Governor Brown recently signed numerous bills into law, several of which impact private employer obligations to their California employees.  Except as specifically noted, all of the new laws discussed below are effective as of January 1, 2013.

Social Media Protections – AB 1844:  California law will expressly prohibit, with limited exceptions, employers from requiring or requesting that an employee or applicant (a) disclose a username or password for personal social media to, (b) access personal social media in the presence of, or (c) divulge any personal social media to the employer.  Notwithstanding the prohibitions, an employer is specifically authorized to request such information if it is "reasonably believed" to be relevant to an investigation of employee misconduct or violation of applicable laws and regulations, and limited to that purpose or a related proceeding.  Further, employers may not retaliate against an employee or applicant for not complying with a request in violation of the law. 

Salaries to Non-Exempt Employees – AB 2103:  Employers may no longer agree with non-exempt employees to pay a fixed salary covering regular and overtime hours.  AB 2103 amends California Labor Code Section 515 to specifically provide that such a fixed salary "shall be deemed to provide compensation only for the employee's regular, nonovertime hours, notwithstanding any private agreement to the contrary."  See our June 2012 FEB for additional background information on this new law. 

Employee Personnel Files, Employee Inspection Rights – AB 2674:  AB 2674 expands an employee's rights – and employer's obligations – relating to inspection and copying of an employee's personnel file, including the following:

  • Expressly affords former employees the same rights of inspection and copying as current employees, although the amendment limits requests by former employees to one per year.
  • Employees have a right to both inspect and obtain a copy of their personnel records.
  • Subject to certain numerical limits, requests can be made by an employee's "representative" – a person authorized in writing by the employee.
  • Requests must be in writing, and employers must provide a request form but employees are not required to use it. 
  • Employers have 30 calendar days following a request to provide a copy of personnel records or to make them available for inspection. 
  • Employers may redact the names of nonsupervisory employees.
  • Employers must maintain copies of personnel records for a minimum of three years after termination.
  • The pendency of a lawsuit related to a personnel matter suspends the right to inspect or copy personnel records.
  • Additional requirements apply to the logistics for an inspection and certain employees covered by collective bargaining agreements are excluded from coverage.
  • The amendment imposes a $750 penalty for non-compliance, which is recoverable by the employee or the Labor Commissioner.

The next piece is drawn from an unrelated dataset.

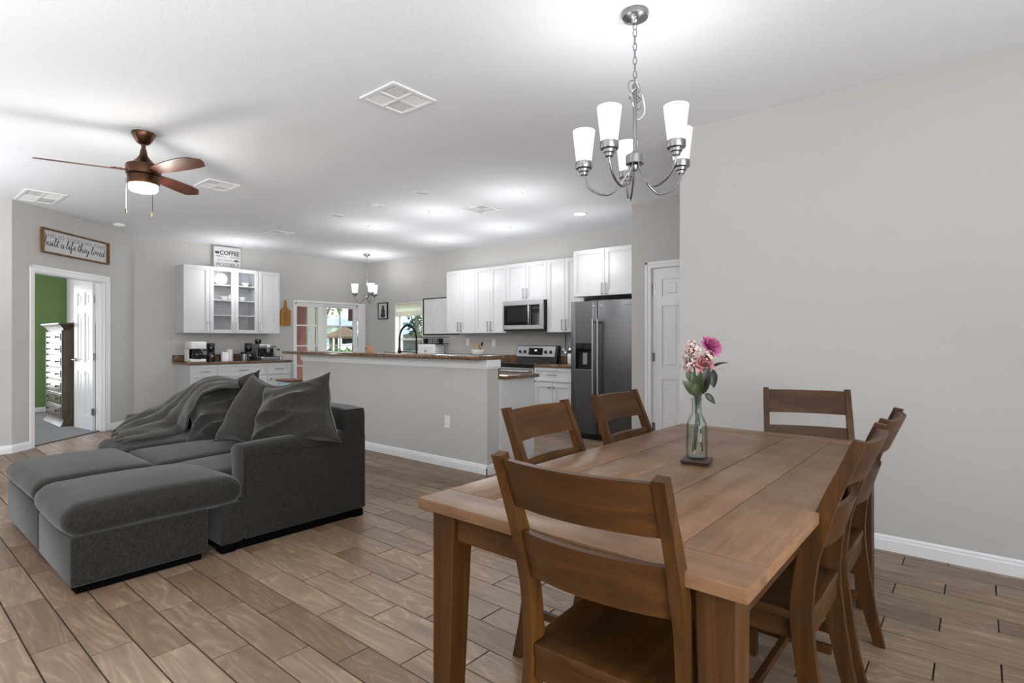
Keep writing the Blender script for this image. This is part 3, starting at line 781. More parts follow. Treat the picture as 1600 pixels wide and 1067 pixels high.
def throw_f(u, v):
    T, B = pl(Tp, u), pl(Bp, u)
    p = T.lerp(B, v)
    out = Vector((.35, -.7, .62)).normalized()
    ph = 2.2 * noise.noise(Vector((u * 3.2, 1.3, 0)))
    fold = math.sin(2 * math.pi * (3.6 * v + .35 * math.sin(u * 5)) + ph)
    am = .030 * min(1, u * 5 + .25) * (.5 + .5 * math.sin(math.pi * min(1, v * 1.15 + .05)))
    p += out * (am * (fold * .5 + .5) ** .7 + .03 * math.sin(math.pi * v) + .014 * noise.noise(Vector((u * 9, v * 7, 4))))
    if v > .93: p.z -= .012 * (v - .93) / .07
    if u > .93: p += Vector((-.02, -.03, -.05)) * (u - .93) / .07 * (.5 + .5 * math.sin(v * 19))
    return p
th_ = MB().surf(throw_f, 80, 44).build('throw_blanket', M['throw'], None, angle=180)
tag(th_, 'charcoal plush throw blanket draped over a sofa pillow and the low far arm', 'blanket')
md = th_.modifiers.new('thick', 'SOLIDIFY'); md.thickness = .018; md.offset = 1
md = th_.modifiers.new('smooth', 'SUBSURF'); md.levels = 1; md.render_levels = 1

# ------------------------------------------------------------------ dining table
tb = thing('dining_table', (-.825, 2.095, 0), 'rectangular brown wooden dining table with plank top and square tapered legs', 'table')
tx0, tx1, ty0, ty1, tz0, tz1 = -1.31, -.34, 1.11, 3.08, .727, .76
bw = .13
for y in (ty0, ty1 - bw):
    MB().box(tx0, tx1, y, y + bw - .001, tz0, tz1, .0035, 2).build('breadboard_end', M['table_x'], tb)
nb = 5; ww = (tx1 - tx0) / nb
for k in range(nb):
    MB().box(tx0 + k * ww + (.0006 if k else 0), tx0 + (k + 1) * ww - .0006, ty0 + bw, ty1 - bw - .001, tz0, tz1 - (.0008 if k % 2 else 0), .0028, 2).build('plank', M['table_y'], tb)
def taper_leg(mb, x, y, sx, sy, w=.088, w2=.064, z1=.726):
    x1, y1 = x + sx * w, y + sy * w; x2, y2 = x + sx * w2, y + sy * w2
    def ring(a, b, c, d, z):
        xa, xb, ya, yb = min(a, c), max(a, c), min(b, d), max(b, d)
        return [(xa, ya, z), (xb, ya, z), (xb, yb, z), (xa, yb, z)]
    r0, r1, r2 = ring(x, y, x2, y2, 0), ring(x, y, x1, y1, .60), ring(x, y, x1, y1, z1)
    r2 = ring(x, y, x1, y1, z1); mb.hexa(r0 + r2, .004, 2)
    return mb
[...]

Itemized Statements, Injury – SB 1255:  Section 226 itemizes certain information, such as rate of pay, hours worked, and deductions, that employers must record on an employee's wage statement and outlines the penalty – not to exceed $4,000 plus costs and attorneys fees – for noncompliance where an employee suffers an injury.  This new law specifies that an employee will be deemed to suffer an injury and trigger the penalty provision if an employer fails to provide a wage statement.  The penalty will also apply if the statement lacks accurate and complete information, as specified, and the employee cannot "promptly and easily determine" from the statement alone certain information including the amount of gross or net wages paid during the pay period, the deductions made from gross wages to determined the net wages during the pay period, the name and address of the employer or the legal entity that secured the services of the employer, the name of the employee, and only that last 4 digits of the employee's social security number or employee identification number.

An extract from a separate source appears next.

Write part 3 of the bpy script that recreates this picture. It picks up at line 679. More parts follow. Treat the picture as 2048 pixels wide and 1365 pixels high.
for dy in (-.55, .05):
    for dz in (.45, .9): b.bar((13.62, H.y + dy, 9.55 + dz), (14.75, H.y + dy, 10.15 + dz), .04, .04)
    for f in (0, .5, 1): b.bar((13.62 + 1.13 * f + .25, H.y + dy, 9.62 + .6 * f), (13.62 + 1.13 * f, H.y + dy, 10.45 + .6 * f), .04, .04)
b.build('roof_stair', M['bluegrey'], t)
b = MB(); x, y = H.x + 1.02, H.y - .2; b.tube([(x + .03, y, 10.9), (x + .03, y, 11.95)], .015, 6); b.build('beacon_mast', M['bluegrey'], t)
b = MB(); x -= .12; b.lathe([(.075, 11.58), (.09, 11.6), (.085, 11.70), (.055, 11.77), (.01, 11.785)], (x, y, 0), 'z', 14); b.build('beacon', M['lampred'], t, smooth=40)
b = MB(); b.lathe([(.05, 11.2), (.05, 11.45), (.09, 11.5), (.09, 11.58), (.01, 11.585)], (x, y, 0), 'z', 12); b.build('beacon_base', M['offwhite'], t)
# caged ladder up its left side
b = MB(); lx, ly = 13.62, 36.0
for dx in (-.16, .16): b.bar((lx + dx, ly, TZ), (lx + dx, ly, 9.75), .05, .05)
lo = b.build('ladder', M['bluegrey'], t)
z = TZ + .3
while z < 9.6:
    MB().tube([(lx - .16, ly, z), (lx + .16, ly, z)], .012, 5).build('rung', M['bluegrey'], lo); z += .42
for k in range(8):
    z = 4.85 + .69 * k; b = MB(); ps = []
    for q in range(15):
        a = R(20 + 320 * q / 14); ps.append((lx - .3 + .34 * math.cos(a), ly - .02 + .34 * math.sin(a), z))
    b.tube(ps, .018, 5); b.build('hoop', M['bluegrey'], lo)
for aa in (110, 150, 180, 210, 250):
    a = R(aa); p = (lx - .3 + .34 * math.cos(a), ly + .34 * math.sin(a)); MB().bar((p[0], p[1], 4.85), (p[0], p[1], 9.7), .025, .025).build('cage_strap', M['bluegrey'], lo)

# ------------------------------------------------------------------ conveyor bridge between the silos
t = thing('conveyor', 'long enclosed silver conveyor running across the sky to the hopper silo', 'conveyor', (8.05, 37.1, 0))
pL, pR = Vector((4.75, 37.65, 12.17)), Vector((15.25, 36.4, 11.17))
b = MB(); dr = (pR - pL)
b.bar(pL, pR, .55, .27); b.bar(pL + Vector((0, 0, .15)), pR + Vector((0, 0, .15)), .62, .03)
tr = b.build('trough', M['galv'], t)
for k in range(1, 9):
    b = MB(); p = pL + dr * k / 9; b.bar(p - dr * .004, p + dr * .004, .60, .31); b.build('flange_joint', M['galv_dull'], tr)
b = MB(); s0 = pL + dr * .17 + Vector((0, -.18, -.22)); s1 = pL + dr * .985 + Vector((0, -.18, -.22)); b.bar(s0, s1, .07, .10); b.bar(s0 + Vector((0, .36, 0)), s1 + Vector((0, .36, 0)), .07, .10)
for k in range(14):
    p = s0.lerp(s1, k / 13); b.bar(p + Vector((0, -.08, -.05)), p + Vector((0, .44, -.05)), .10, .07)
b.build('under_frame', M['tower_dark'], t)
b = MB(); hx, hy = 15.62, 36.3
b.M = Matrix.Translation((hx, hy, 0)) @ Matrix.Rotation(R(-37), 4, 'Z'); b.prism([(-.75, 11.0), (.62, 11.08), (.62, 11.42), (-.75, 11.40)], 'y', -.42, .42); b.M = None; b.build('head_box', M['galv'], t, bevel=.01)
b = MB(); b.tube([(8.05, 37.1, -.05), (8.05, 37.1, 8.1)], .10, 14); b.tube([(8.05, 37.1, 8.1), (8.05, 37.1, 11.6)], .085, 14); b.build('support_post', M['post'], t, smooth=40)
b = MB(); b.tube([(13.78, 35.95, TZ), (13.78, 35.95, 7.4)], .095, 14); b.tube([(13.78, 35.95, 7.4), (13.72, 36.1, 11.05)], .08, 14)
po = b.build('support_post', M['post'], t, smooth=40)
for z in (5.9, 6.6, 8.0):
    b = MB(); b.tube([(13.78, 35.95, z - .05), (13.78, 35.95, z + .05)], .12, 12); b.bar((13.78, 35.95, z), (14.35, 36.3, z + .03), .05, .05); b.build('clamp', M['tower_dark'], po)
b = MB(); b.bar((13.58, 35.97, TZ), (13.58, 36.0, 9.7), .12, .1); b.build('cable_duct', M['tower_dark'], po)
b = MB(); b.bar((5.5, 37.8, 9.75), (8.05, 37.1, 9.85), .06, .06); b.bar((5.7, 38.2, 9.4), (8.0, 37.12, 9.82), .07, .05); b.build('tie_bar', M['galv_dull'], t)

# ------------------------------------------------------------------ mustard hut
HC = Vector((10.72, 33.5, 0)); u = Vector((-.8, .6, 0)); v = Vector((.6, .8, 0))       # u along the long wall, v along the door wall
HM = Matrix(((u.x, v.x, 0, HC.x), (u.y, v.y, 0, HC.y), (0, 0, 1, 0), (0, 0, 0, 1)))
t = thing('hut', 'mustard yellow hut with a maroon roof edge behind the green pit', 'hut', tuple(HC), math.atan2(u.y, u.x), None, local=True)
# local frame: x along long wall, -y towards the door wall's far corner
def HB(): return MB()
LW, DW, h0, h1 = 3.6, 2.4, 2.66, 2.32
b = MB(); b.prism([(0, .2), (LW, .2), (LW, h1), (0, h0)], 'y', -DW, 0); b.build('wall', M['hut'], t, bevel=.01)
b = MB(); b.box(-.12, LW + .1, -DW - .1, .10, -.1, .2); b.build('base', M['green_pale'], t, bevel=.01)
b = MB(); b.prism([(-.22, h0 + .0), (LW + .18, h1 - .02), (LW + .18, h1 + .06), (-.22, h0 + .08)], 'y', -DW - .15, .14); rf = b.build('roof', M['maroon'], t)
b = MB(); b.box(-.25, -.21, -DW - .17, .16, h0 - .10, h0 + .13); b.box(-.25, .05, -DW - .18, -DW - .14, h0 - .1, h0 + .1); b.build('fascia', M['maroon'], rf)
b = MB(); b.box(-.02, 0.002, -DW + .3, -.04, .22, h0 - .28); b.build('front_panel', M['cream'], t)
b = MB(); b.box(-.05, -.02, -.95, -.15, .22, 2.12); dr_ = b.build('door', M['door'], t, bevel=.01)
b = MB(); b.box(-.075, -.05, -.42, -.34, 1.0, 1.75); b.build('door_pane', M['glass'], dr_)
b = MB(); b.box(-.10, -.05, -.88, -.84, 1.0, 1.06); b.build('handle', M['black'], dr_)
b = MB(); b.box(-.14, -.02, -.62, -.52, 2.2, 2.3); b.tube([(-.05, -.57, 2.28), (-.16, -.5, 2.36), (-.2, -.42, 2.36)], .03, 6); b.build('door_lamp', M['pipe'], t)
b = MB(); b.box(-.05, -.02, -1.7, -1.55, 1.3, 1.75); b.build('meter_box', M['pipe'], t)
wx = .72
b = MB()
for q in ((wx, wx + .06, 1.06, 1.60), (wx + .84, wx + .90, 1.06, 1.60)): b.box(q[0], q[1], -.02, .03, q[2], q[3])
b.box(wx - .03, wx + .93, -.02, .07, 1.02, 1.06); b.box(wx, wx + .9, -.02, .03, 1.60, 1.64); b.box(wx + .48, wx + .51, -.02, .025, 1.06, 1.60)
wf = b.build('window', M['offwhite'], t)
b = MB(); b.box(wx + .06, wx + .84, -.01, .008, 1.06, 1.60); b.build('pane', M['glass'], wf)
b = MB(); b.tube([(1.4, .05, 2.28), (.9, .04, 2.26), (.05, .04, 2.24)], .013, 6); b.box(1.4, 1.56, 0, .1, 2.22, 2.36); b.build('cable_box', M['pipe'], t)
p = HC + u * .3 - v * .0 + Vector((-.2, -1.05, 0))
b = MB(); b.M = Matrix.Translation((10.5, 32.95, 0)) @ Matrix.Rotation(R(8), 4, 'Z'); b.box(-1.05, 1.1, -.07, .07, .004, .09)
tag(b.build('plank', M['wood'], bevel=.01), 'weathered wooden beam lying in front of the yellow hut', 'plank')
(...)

Temporary Services Employers  – AB 1744:  Effective July 1, 2013,California Labor Code Section 226 will impose additional requirements on temporary services employers.  With an express exception for certain security services companies, such employers will be required to specify on an employee's wage statement the rate of pay and total hours worked for each temporary assignment and to disclose on a new hire notice the name, physical address for the main office, mailing address (if different), and telephone number for the legal entity for which the employee will perform work.

Reminder: Commissions Arrangements Must Be in Signed, Written Agreements – AB 1396:  Per legislation signed late last year, all agreements to pay employees commissions based on services to be rendered in California must be in a writing signed by the employer and employee, with a copy retained by the employer.  See our October 2011 FEB for further information on these requirements.